2022-07-09 Rerun commentary: Of course, there are several roleplaying games based on The Lord of the Rings:

  1. Middle-earth Role Playing (1984) by Iron Crown Enterprises. The grand-daddy of them all, or perhaps the one system to rule them all, this was based on Iron Crown's complex Rolemaster rules system.
  2. Lord of the Rings Adventure Game (1991) by Iron Crown Enterprises. This was a simplified roleplaying rules system designed as a stepping stone to the full Middle-earth Role Playing experience.

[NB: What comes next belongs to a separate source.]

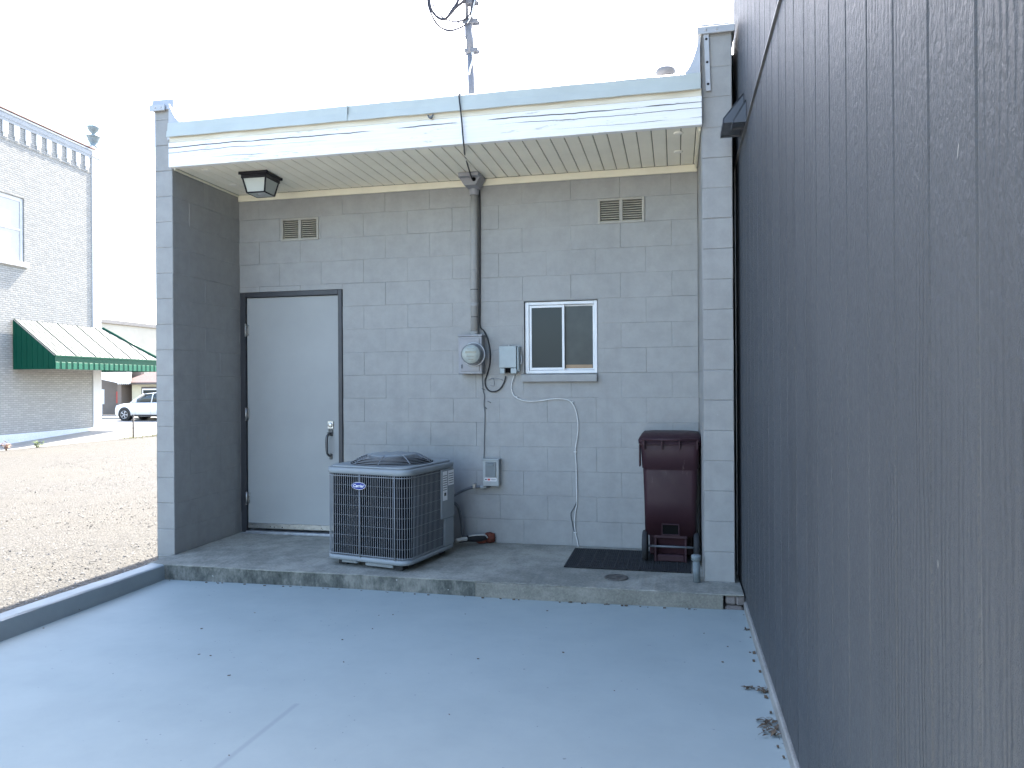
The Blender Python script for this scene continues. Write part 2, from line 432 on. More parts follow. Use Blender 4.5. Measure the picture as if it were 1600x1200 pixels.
# painted white brick
def brick_mat(name, c1, c2, mort, bw=.215, rh=.072):
    k = NT(name)
    x, y, z = k.xyz()
    cb = k.n('CombineXYZ'); k.l(k.math('ADD', y, k.math('MULTIPLY', x, 1.0)), cb.inputs[0]); k.l(z, cb.inputs[1])
    wv = k.n('VectorMath', operation='ADD'); k.l(cb.outputs[0], wv.inputs[0])
    nz = k.n('TexNoise'); nz.inputs['Scale'].default_value = 6; k.l(cb.outputs[0], nz.inputs['Vector'])
    sc = k.n('VectorMath', operation='SCALE'); sc.inputs['Scale'].default_value = .012; k.l(nz.outputs['Color'], sc.inputs[0]); k.l(sc.outputs[0], wv.inputs[1])
    br = k.n('TexBrick'); k.l(wv.outputs[0], br.inputs['Vector'])
    br.inputs['Color1'].default_value = (*c1, 1); br.inputs['Color2'].default_value = (*c2, 1); br.inputs['Mortar'].default_value = (*mort, 1)
    br.inputs['Scale'].default_value = 1.0; br.inputs['Brick Width'].default_value = bw; br.inputs['Row Height'].default_value = rh
    br.inputs['Mortar Size'].default_value = .011; br.inputs['Mortar Smooth'].default_value = .35
    gap = k.ramp(k.noise(1, 4, .7, k.mapping((3, 3, 14))), [(.58, 0.0), (.72, 1.0)])
    col = k.mix(k.math('MULTIPLY', k.math('MULTIPLY', gap, br.outputs['Fac']), .8), br.outputs['Color'], (.22, .21, .21))
    bh = k.n('TexNoise'); bh.inputs['Scale'].default_value = 7; k.l(cb.outputs[0], bh.inputs['Vector'])
    h = k.math('SUBTRACT', k.math('MULTIPLY', bh.outputs[0], .5), br.outputs['Fac'])
    nm = k.bump(h, .9, .012); nm = k.bump(k.noise(60, 3), .3, .004, nm)
    return k.out(col, .8, nm, None, .25)
M['white_brick'] = brick_mat('white_painted_brick', (.35, .345, .325), (.28, .277, .262), (.24, .237, .225))
M['white_stucco'] = simple('white_painted_trim', (.52, .52, .52), .7, var=.05, bump=.3, bscale=20)
M['grey_trim'] = simple('pale_grey_trim', (.25, .27, .29), .6, var=.08)
M['window_white'] = simple('white_blind', (.36, .36, .36), .4, var=.04)
M['urn'] = simple('patina_urn', (.20, .24, .25), .6, .2, var=.2, vscale=8)
M['red_line'] = simple('rusty_coping', (.32, .20, .16), .7)
def seam(name, c, rough=.4):
    return simple(name, c, rough, .0, var=.08, vscale=2, spec=.1)
M['green'] = seam('green_metal', (.006, .066, .042))
M['green_light'] = seam('pale_green_metal', (.035, .15, .095))
M['awn_top'] = seam('white_metal_roof', (.16, .172, .166), .7)
M['awn_rib'] = seam('awning_seam', (.035, .055, .05), .6)
M['beige'] = simple('beige_stucco', (.50, .455, .37), .8, var=.05, vscale=1, bump=.3, bscale=20)
M['beige_trim'] = simple('beige_coping', (.30, .27, .24), .7)
M['house_wall'] = simple('cream_siding', (.58, .54, .40), .8, var=.05)
M['shingle'] = simple('brown_shingles', (.16, .105, .095), .85, var=.25, vscale=12, bump=.6, bscale=25)
M['brown_trim'] = simple('brown_trim', (.10, .085, .08), .6)
M['brown_wall'] = simple('brown_panel', (.20, .165, .14), .8, var=.1, vscale=1)
M['car_white'] = simple('white_car_paint', (.74, .77, .80), .2, var=.02)
M['car_glass'] = glass_mat('car_glass', (.02, .03, .03), .05)
M['car_black'] = simple('black_car_trim', (.015, .015, .016), .5)
M['tyre'] = simple('tyre_rubber', (.018, .018, .018), .8)
M['rim'] = simple('alloy_rim', (.55, .55, .56), .3, .8)
M['lamp_lens'] = glass_mat('lamp_lens', (.5, .52, .55), .1)
M['tail_lens'] = simple('tail_lens', (.35, .01, .01), .2)
M['leaf_green'] = simple('weed_leaf', (.11, .16, .03), .6, var=.3, vscale=20)
M['dry_leaf'] = simple('dry_leaf', (.10, .07, .045), .8, var=.4, vscale=30)
M['dry_pink'] = simple('dry_weed', (.34, .22, .15), .8, var=.3, vscale=30)
M['post'] = simple('rusty_post', (.10, .085, .075), .7, var=.2, vscale=15)
M['broken'] = concrete('broken_concrete', (.14, .12, .115), (.25, .22, .20), (.07, .06, .06), .6, 4)

# ------------------------------------------------------------------ setting
PAD_Z = -0.10
def interp(v, xs, ys): return float(np.interp(v, xs, ys))
def hgt(x, y):
    lot = -.06 - .31*min(max(-x/13.9, 0), 1)
    alley = interp(y, [-60, 8, 13.5, 18.7, 21, 24, 26], [-.75, -.68, -.60, -.34, -.46, -.66, -.70])
    t = min(max((-13.90-x)/.18, 0), 1)
    h = lot*(1-t) + alley*t
    if y > 17: h = h*(1-min((y-17)/7, 1)) + (-.70)*min((y-17)/7, 1) if x > -14.0 else alley
    if x > -.02 and y > -23.9 and x < 14 and y < 14: h = -.45
    return h
xs = sorted(set([-700, -400, -200, -100, -60, -44, -36, -30, -26, -22, -20, -18.3, -16, -14.4, -14.09, -13.99, -13.9, -13.0] + [round(-12.5+.5*i, 2) for i in range(25)] + [-.3, -.03, -.01, 1, 2, 4, 6, 9, 13.9, 14.1, 20, 40, 100, 300, 700]))
ys = sorted(set([-700, -300, -100, -40, -25, -16, -24.1, -23.8, -12, -10] + [round(-9+.6*i, 2) for i in range(45)] + [13.98, 14.02, 18.2, 18.7, 19.2, 20, 21, 22, 23, 24, 25, 26, 30, 36, 45, 60, 100, 200, 400, 800]))
ys = sorted(set(ys))
def sheet(name, xs, ys, fn, mat, bumpy=0.0):
    m = MB(); m.smooth = True
    g = [[m.bm.verts.new((x, y, fn(x, y) + (random.uniform(-bumpy, bumpy) if -13.5 < x < -.3 and y < 17 else 0))) for y in ys] for x in xs]
    for i in range(len(xs)-1):
        for j in range(len(ys)-1):
            f = m.bm.faces.new([g[i][j], g[i+1][j], g[i+1][j+1], g[i][j+1]]); f.smooth = True
    return tag(m.build(name, mat), kind='structure')
sheet('ground', xs, ys, hgt, M['gravel'], .012)
sheet('alley_pavement', [-18.9, -18, -17, -16, -15, -14.25], [y for y in ys if -40 <= y <= 24], lambda x, y: hgt(-15, y)+.012, M['sidewalk'])
sheet('road', [-700, -200, -60, -40, -30, -20, -10, 0, 20, 100, 700], [24.0, 27, 30, 33.2], lambda x, y: -.685, M['asphalt'])
m = MB()
for y0 in (28.55, 28.85): m.box(-200, 200, y0, y0+.12, -.6848, -.680)
m.box(-200, 200, 25.6, 25.75, -.6848, -.680)
tag(m.build('road_markings', simple('faded_road_paint', (.55, .53, .45), .8, var=.15)), kind='structure')
m = MB(); m.box(-200, 200, 33.2, 36.4, -1.1, -.57, .02)
tag(m.build('far_pavement', M['sidewalk']), kind='structure')

# painted pad between the kerb and the dark wall
m = MB(); m.smooth = True
gx = [i*.35 for i in range(13)]
pv = [[m.bm.verts.new((x, y, PAD_Z - .012*(1-x/4.3) + .004*math.sin(x*2.1+y*1.3))) for y in [-5.0+.38*i for i in range(10)] + [-1.19]] for x in gx + [4.335]]
for i in range(len(pv)-1):
    for j in range(len(pv[0])-1):
        f = m.bm.faces.new([pv[i][j], pv[i+1][j], pv[i+1][j+1], pv[i][j+1]]); f.smooth = True
tag(m.build('painted_pad', M['pad']), kind='structure')
# added unseen pale slab behind the camera, bounces sunlight onto soffit and wall
m = MB(); m.box(.05, 4.31, -24, -5.005, -.5, PAD_Z+.002)
tag(m.build('bounce_apron', M['apron']), kind='structure')
# kerb
m = MB()
m.prism([(.135, -1.19, -.2), (.125, -1.19, -.006), (.112, -1.19, .002), (.012, -1.19, .004), (-.02, -1.19, -.008), (-.03, -1.19, -.2)], (0, -5.9, 0))
bmesh.ops.subdivide_edges(m.bm, edges=[e for e in m.bm.edges if abs(e.verts[0].co.y-e.verts[1].co.y) > 1], cuts=40)
for v in m.bm.verts:
    if v.co.z > -.1:
        v.co.x += .006*math.sin(v.co.y*3.1)+random.uniform(-.002, .002); v.co.z += .004*math.sin(v.co.y*2.3+1)+random.uniform(-.0015, .0015)
tag(m.build('kerb', M['curb']), kind='structure')
# porch slab with its step face
SL = thing('porch_slab', None, None); tag(SL, kind='structure')
m = MB(); m.box(-.02, 4.30, -1.195, .02, -.008, 0.0)
bmesh.ops.subdivide_edges(m.bm, edges=[e for e in m.bm.edges if abs(e.verts[0].co.x-e.verts[1].co.x) > 1], cuts=140)
bmesh.ops.bevel(m.bm, geom=[e for e in m.bm.edges if e.verts[0].co.y < -1.19 and e.verts[1].co.y < -1.19 and e.verts[0].co.z > -.01 and e.verts[1].co.z > -.01 and abs(e.verts[0].co.x-e.verts[1].co.x) > .001], offset=.005, segments=2, profile=.5, affect='EDGES')
for v in m.bm.verts:
    if v.co.y < -1.17: v.co += Vector((0, .006*math.sin(v.co.x*4.3)*math.sin(v.co.x*1.7)+random.uniform(-.0025, .0025), random.uniform(-.0025, .0005)))
m.build('slab_top', M['porch'], SL)
m = MB()
for i in range(34):
    a, b = .0+i*.07, .07+i*.07
m.box(-.01, 2.55, -1.194, -.6, -.30, -.0085)
m.build('step_face', M['step_face'], SL)
m = MB(); m.box(2.551, 4.175, -1.199, -.6, -.30, -.0085, .004)
m.build('step_face', M['step_old'], SL)
m = MB(); m.box(4.185, 4.30, -1.19, -1.0, -.30, -.075, .015); m.box(4.19, 4.255, -1.188, -1.06, -.07, -.010, .012); m.obox((4.272, -1.14, -.038), (.024, .008, 0), (-.01, .05, .004), (0, 0, .026), .006)
m.build('broken_corner', M['broken'], SL)

# ------------------------------------------------------------------ the block building
BB = thing('block_building', 'low grey painted concrete block building with a recessed back porch', 'building')
H8 = .2032
def cmu(mb, org, du, dn, L, z0, z1, phase, openings=(), blen=.4064, jw=.0040, g=.0030, end_in=True):
    """running-bond face: org + du*u + z, facing dn; phase(k) = first joint of course k"""
    org, du, dn = Vector(org), Vector(du), Vector(dn)
    P = lambda u, z, d: org + du*u + Vector((0, 0, z)) + dn*d
    k = int(math.floor(z0/H8))
    while k*H8 < z1 - 1e-4:
        za, zb = max(z0, k*H8), min(z1, (k+1)*H8)
        u = phase(k)
        while u > 0: u -= blen
        while u < L - 1e-4:
            ua, ub = max(0, u), min(L, u+blen); u += blen
            if ub-ua < .002: continue
            rects = [(ua, ub, za, zb)]
            for (oa, ob, pa, pb) in openings:
                nx = []
                for (a, b, c, d) in rects:
                    if oa >= b-1e-4 or ob <= a+1e-4 or pa >= d-1e-4 or pb <= c+1e-4: nx.append((a, b, c, d)); continue
                    if a < oa: nx.append((a, oa, c, d))
                    if ob < b: nx.append((ob, b, c, d))
                    a2, b2 = max(a, oa), min(b, ob)
                    if c < pa: nx.append((a2, b2, c, pa))
                    if pb < d: nx.append((a2, b2, pb, d))
                rects = nx
            dep = random.uniform(-.0012, .0012)
            for (a, b, c, d) in rects:
                if b-a < .004 or d-c < .004: continue
                ins = [jw*random.uniform(.55, 1.25) if abs(e-f) < 1e-4 else 0.0 for e, f in ((a, ua), (b, ub), (c, za), (d, zb))]
                gg = g*random.uniform(.5, 1.2)
                o = [P(a, c, -gg), P(b, c, -gg), P(b, d, -gg), P(a, d, -gg)]
                tw = [random.uniform(-.0006, .0006) for _ in range(4)]
                i4 = [P(a+ins[0], c+ins[2], dep+tw[0]), P(b-ins[1], c+ins[2], dep+tw[1]), P(b-ins[1], d-ins[3], dep+tw[2]), P(a+ins[0], d-ins[3], dep+tw[3])]
                ov = [mb.bm.verts.new(p) for p in o]; iv = [mb.bm.verts.new(p) for p in i4]
                mb.bm.faces.new(iv)
                for q in range(4): mb.bm.faces.new([ov[q], ov[(q+1) % 4], iv[(q+1) % 4], iv[q]])
        k += 1
    return mb
DOOR = (.010, 1.020, 0.0, 2.187); WIN = (2.655, 3.270, 1.418, 2.026)
VL = (.430, .795, 2.636, 2.836); VR = (3.277, 3.652, 2.638, 2.842)
m = MB()
cmu(m, (0, 0, 0), (1, 0, 0), (0, -1, 0), 4.068, -.02, 3.20, lambda k: (4.068 % .4064) - (.2032 if k % 2 == 0 else 0), [DOOR, WIN, VL, VR])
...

  3. The Lord of the Rings Roleplaying Game (2002) by Decipher Inc. Iron Crown lost the licence to produce Middle-earth based material in 1999, the licence going to Decipher. This game uses the same rules system core as their successful Star Trek Roleplaying Game.
  4. The One Ring Roleplaying Game (2011) by Cubicle 7. Decipher also decided to let their licence lapse, and it was picked up by Cubicle 7, which published this new iteration, with a new unique rules system. The default setting is Eriador, the region west of the Misty Mountains, which encompasses The Shire.
  5. Adventures in Middle-earth (2016) by Cubicle 7. This version uses the Open Game Licence 5th Edition rules (the core rules of the 5th Edition of Dungeons & Dragons) and concentrates on the area east of the Misty Mountains, including Mirkwood, Rohan, Gondor, and Mordor.

In 2019, Cubicle 7 also released the licence because of "contractual issues". Free League Publishing acquired it in 2020, and have since published a new printing of The One Ring Roleplaying Game. This may just be the latest iteration in a long line of obviously doomed attempts.